Isabela Corby solicitou à relatora que as famílias de presos que vêm lutando por melhores condições nos presídios e respeito aos familiares dos presidiários sejam incluídas como defensoras de direitos humanos. Em resposta à solicitação, a relatora explicou como funciona a designação de defensores de direitos humanos e solicitou a Isabela o envio de casos específicos para que sua equipe possa analisar a possibilidade de inclusão.
Ao encerrar sua fala no evento, Mary Lawlor solicitou a Itahu Kaapor mais dados e informações sobre os abusos das empresas responsáveis pelos créditos de carbono citados por ele e que pretende que eles sejam inseridos em um relatório que ela está finalizando sobre defensores de meio ambiente. Lawlor parabenizou Diogo Cabral pela maravilhosa luta que vem travando de modo especial no que se refere ao uso de pesticidas como armas químicas nos territórios indignas e plantações rurais.
No Relatório cita que as indústrias identificadas como ligadas a riscos para os defensores de direitos humanos no Brasil incluem mineração, agronegócio, turismo, habitação e o emergente mercado de crédito de carbono.

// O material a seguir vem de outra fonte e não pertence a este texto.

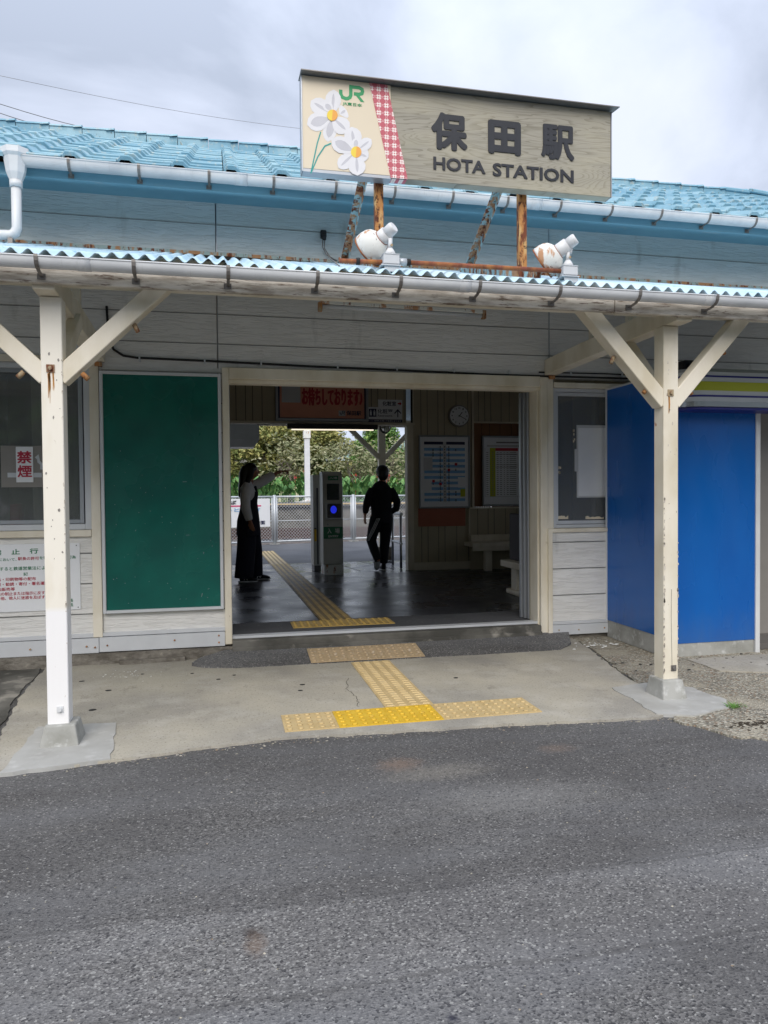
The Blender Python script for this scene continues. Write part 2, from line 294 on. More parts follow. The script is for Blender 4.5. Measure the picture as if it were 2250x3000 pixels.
# ------------------------------------------------------------------ mesh helpers
def wloc(o):
    v = Vector((0, 0, 0))
    while o is not None: v += o.location; o = o.parent
    return v
def thing(name, label, cat, loc=(0, 0, 0), group=None):
    o = bpy.data.objects.new(name, None); C.objects.link(o); o.location = loc; o.empty_display_size = .1
    o['label'] = label; o['category'] = cat
    if group: o['group'] = group
    return o
def tag(o, label, cat, group=None, kind=None):
    o['label'] = label; o['category'] = cat
    if group: o['group'] = group
    if kind: o['kind'] = kind
    return o
class MB:
    def __init__(s): s.v = []; s.f = []; s.s = []; s.mi = []; s.mats = []
    def _m(s, m):
        if m is None: return -1
        if m not in s.mats: s.mats.append(m)
        return s.mats.index(m)
    def add(s, vs, fs, smooth=False, m=None):
        b = len(s.v); s.v += [tuple(x) for x in vs]; i = s._m(m)
        for q in fs: s.f.append([b+j for j in q]); s.s.append(smooth); s.mi.append(i)
        return s
    def box(s, x0, x1, y0, y1, z0, z1, m=None):
        return s.add([(x0, y0, z0), (x1, y0, z0), (x1, y1, z0), (x0, y1, z0), (x0, y0, z1), (x1, y0, z1), (x1, y1, z1), (x0, y1, z1)],
                     [(0, 3, 2, 1), (4, 5, 6, 7), (0, 1, 5, 4), (1, 2, 6, 5), (2, 3, 7, 6), (3, 0, 4, 7)], m=m)
    def beam(s, p, q, w, h, up=(0, 0, 1), m=None):
        p, q = Vector(p), Vector(q); d = (q-p).normalized(); up = Vector(up)
        if abs(d.dot(up)) > .98: up = Vector((0, 1, 0))
        a = d.cross(up).normalized(); b = a.cross(d).normalized(); vs = []
        for c in (p, q):
            for sa, sb in ((-1, -1), (1, -1), (1, 1), (-1, 1)): vs.append(c+a*sa*w/2+b*sb*h/2)
        return s.add(vs, [(3, 2, 1, 0), (4, 5, 6, 7), (0, 1, 5, 4), (1, 2, 6, 5), (2, 3, 7, 6), (3, 0, 4, 7)], m=m)
    def tube(s, pts, rad, n=12, caps=True, m=None, side=None):
        """loft along pts; rad = float, list of floats or list of (a, b)"""
        pts = [Vector(p) for p in pts]; rs = rad if isinstance(rad, (list, tuple)) else [rad]*len(pts)
        vs = []; prev = Vector(side) if side else None
        for i, p in enumerate(pts):
            d = (pts[min(i+1, len(pts)-1)]-pts[max(i-1, 0)]).normalized()
            ref = prev if prev is not None else (Vector((0, 0, 1)) if abs(d.z) < .9 else Vector((1, 0, 0)))
            a = (ref-d*ref.dot(d)).normalized(); b = d.cross(a)
            if side is None: prev = a
            ra, rb = rs[i] if isinstance(rs[i], (tuple, list)) else (rs[i], rs[i])
            for j in range(n):
                t = 2*PI*j/n; vs.append(p+a*math.cos(t)*ra+b*math.sin(t)*rb)
        fs = []
        for i in range(len(pts)-1):
            for j in range(n): fs.append((i*n+j, i*n+(j+1) % n, (i+1)*n+(j+1) % n, (i+1)*n+j))
        s.add(vs, fs, True, m)
        if caps:
            b = len(s.v)-len(vs)
            s.f.append([b+j for j in range(n)][::-1]); s.s.append(False); s.mi.append(s._m(m))
            s.f.append([b+(len(pts)-1)*n+j for j in range(n)]); s.s.append(False); s.mi.append(s._m(m))
        return s
    def cyl(s, p, q, r0, r1=None, n=20, m=None): return s.tube([p, q], [r0, r0 if r1 is None else r1], n, m=m)
    def ball(s, c, rad, n=12, m=None):
        rx, ry, rz = V3(rad); vs = []; fs = []; k_ = n//2
        for i in range(k_+1):
            t = PI*i/k_
            for j in range(n): q = 2*PI*j/n; vs.append((c[0]+rx*math.sin(t)*math.cos(q), c[1]+ry*math.sin(t)*math.sin(q), c[2]+rz*math.cos(t)))
        for i in range(k_):
            for j in range(n): fs.append((i*n+j, (i+1)*n+j, (i+1)*n+(j+1) % n, i*n+(j+1) % n))
        return s.add(vs, fs, True, m)
    def poly(s, pts, y0, y1, m=None):
        """2-D outline in the x-z plane extruded from y0 to y1 (y0 nearer the viewer)"""
        n = len(pts); vs = [(x, y0, z) for x, z in pts]+[(x, y1, z) for x, z in pts]
        return s.add(vs, [tuple(range(n)), tuple(range(2*n-1, n-1, -1))]+[(i, i+n, (i+1) % n+n, (i+1) % n) for i in range(n)], m=m)
    def slab(s, pts, z0, z1, m=None):
        n = len(pts); vs = [(x, y, z0) for x, y in pts]+[(x, y, z1) for x, y in pts]
        return s.add(vs, [tuple(range(n))[::-1], tuple(range(n, 2*n))]+[(i, (i+1) % n, (i+1) % n+n, i+n) for i in range(n)], m=m)
    def ribbon(s, pts, wd, y0, y1, m=None):
        L_, R_ = [], []
        for i, p in enumerate(pts):
            a = pts[max(i-1, 0)]; b = pts[min(i+1, len(pts)-1)]
            def nrm(a, b):
                dx, dz = b[0]-a[0], b[1]-a[1]; q = math.hypot(dx, dz) or 1; return (-dz/q, dx/q)
            if i in (0, len(pts)-1): n_ = nrm(a, b); k_ = 1
            else:
                n1_, n2_ = nrm(a, p), nrm(p, b); sx_, sz_ = n1_[0]+n2_[0], n1_[1]+n2_[1]; q = math.hypot(sx_, sz_) or 1; n_ = (sx_/q, sz_/q)
                k_ = min(1/max(n_[0]*n1_[0]+n_[1]*n1_[1], .3), 1.6)
            wi = wd[i] if isinstance(wd, (list, tuple)) else wd
            L_.append((p[0]+n_[0]*wi/2*k_, p[1]+n_[1]*wi/2*k_)); R_.append((p[0]-n_[0]*wi/2*k_, p[1]-n_[1]*wi/2*k_))
        for i in range(len(pts)-1): s.poly([L_[i], R_[i], R_[i+1], L_[i+1]], y0, y1, m)
        return s
    def build(s, name, mat, parent=None, bevel=0., smooth=False, seg=1):
        me = bpy.data.meshes.new(name); o_ = wloc(parent) if parent else Vector((0, 0, 0))
        me.from_pydata([(x-o_.x, y-o_.y, z-o_.z) for x, y, z in s.v], [], s.f)
        ms = [MT[k_] for k_ in [mat]+s.mats]; off = 1
        for m_ in ms: me.materials.append(m_)
        me.polygons.foreach_set('use_smooth', [bool(x) or smooth for x in s.s])
        if s.mats: me.polygons.foreach_set('material_index', [i+off for i in s.mi])
        me.update()
        o = bpy.data.objects.new(name, me); C.objects.link(o); o.parent = parent
        if bevel:
            b = o.modifiers.new('bevel', 'BEVEL'); b.width = bevel; b.segments = seg; b.limit_method = 'ANGLE'; b.angle_limit = R(40)
        return o
def struct(name, mb, mat, bevel=0):
    o = mb.build(name, mat, None, bevel); o['kind'] = 'structure'; return o
def text_mesh(sx_, body, bold=0.):
    cu = bpy.data.curves.new('txt', 'FONT'); cu.body = body; cu.size = 1; cu.extrude = .02; cu.offset = bold; cu.resolution_u = 3
    o = bpy.data.objects.new('txt', cu); C.objects.link(o); bpy.context.view_layer.update()
    me = bpy.data.meshes.new_from_object(o.evaluated_get(bpy.context.evaluated_depsgraph_get()))
    vs = [tuple(v.co) for v in me.vertices]; fs = [tuple(p_.vertices) for p_ in me.polygons]
    C.objects.unlink(o); bpy.data.objects.remove(o); bpy.data.curves.remove(cu); bpy.data.meshes.remove(me)
    return vs, fs
def text(mb, body, x0, x1, z0, z1, y, th=.004, bold=0., m=None):
    """lettering fitted to the box x0..x1, z0..z1 standing th proud of the plane y, facing -y"""
    if bold > .008 and any(ord(c) > 255 for c in body): return bold_text(mb, body, x0, x1, z0, z1, y, th, bold*(z1-z0)*.9, 8, m)
    vs, fs = text_mesh(1, body, bold)
    if not vs: return mb
    ax, bx = min(v[0] for v in vs), max(v[0] for v in vs); az, bz = min(v[1] for v in vs), max(v[1] for v in vs)
    kx = (x1-x0)/max(bx-ax, 1e-6); kz = (z1-z0)/max(bz-az, 1e-6)
    return mb.add([(x0+(v[0]-ax)*kx, y-th if v[2] > 0 else y+.0005, z0+(v[1]-az)*kz) for v in vs], fs, m=m)
def bold_text(mb, body, x0, x1, z0, z1, y, th, r, nc=16, m=None):
    vs, fs = text_mesh(1, body, 0.0)
    ax, bx = min(v[0] for v in vs), max(v[0] for v in vs); az, bz = min(v[1] for v in vs), max(v[1] for v in vs)
    kx = (x1-x0-2*r)/(bx-ax); kz = (z1-z0-2*r)/(bz-az)
    for q in range(nc+1):
        rr_ = 0 if q == nc else (r if q % 2 == 0 else r*.6) if nc > 8 else r; a = q*2*PI/nc
        mb.add([(x0+r+rr_*math.cos(a)+(v[0]-ax)*kx, y-th-q*.00012 if v[2] > 0 else y+.0005, z0+r+rr_*math.sin(a)+(v[1]-az)*kz) for v in vs], fs, m=m)
    return mb
def frame(mb, x0, x1, z0, z1, y0, y1, t, m=None):
    mb.box(x0, x0+t, y0, y1, z0, z1, m).box(x1-t, x1, y0, y1, z0, z1, m).box(x0+t, x1-t, y0, y1, z0, z0+t, m).box(x0+t, x1-t, y0, y1, z1-t, z1, m); return mb
def jag(p, q, n, amp, seed=1):
    rg = random.Random(seed); out_ = []
    dx, dy = q[0]-p[0], q[1]-p[1]; ln = math.hypot(dx, dy); nx, ny = -dy/ln, dx/ln
    for i in range(n):
        t = i/n; a = amp*(rg.random()-.5) if i else 0
        out_.append((p[0]+dx*t+nx*a, p[1]+dy*t+ny*a))
    return out_
def jagpoly(pts, step, amp, seed):
    o_ = []
    for i, p in enumerate(pts):
        q = pts[(i+1) % len(pts)]; ln = math.hypot(q[0]-p[0], q[1]-p[1]); o_ += jag(p, q, max(1, int(ln/step)), amp, seed+i)
    return o_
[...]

No país muitos destes setores são impulsionados por investimentos estrangeiros, como por exemplo os realizados por empresas canadenses e americanas. Ao finalizar sua participação no evento a relatora disse que “deploro o comportamento do Canadá e eu estive em visita ao país para me encontrar com as autoridades relevantes para falar sobre o tema da mineração”.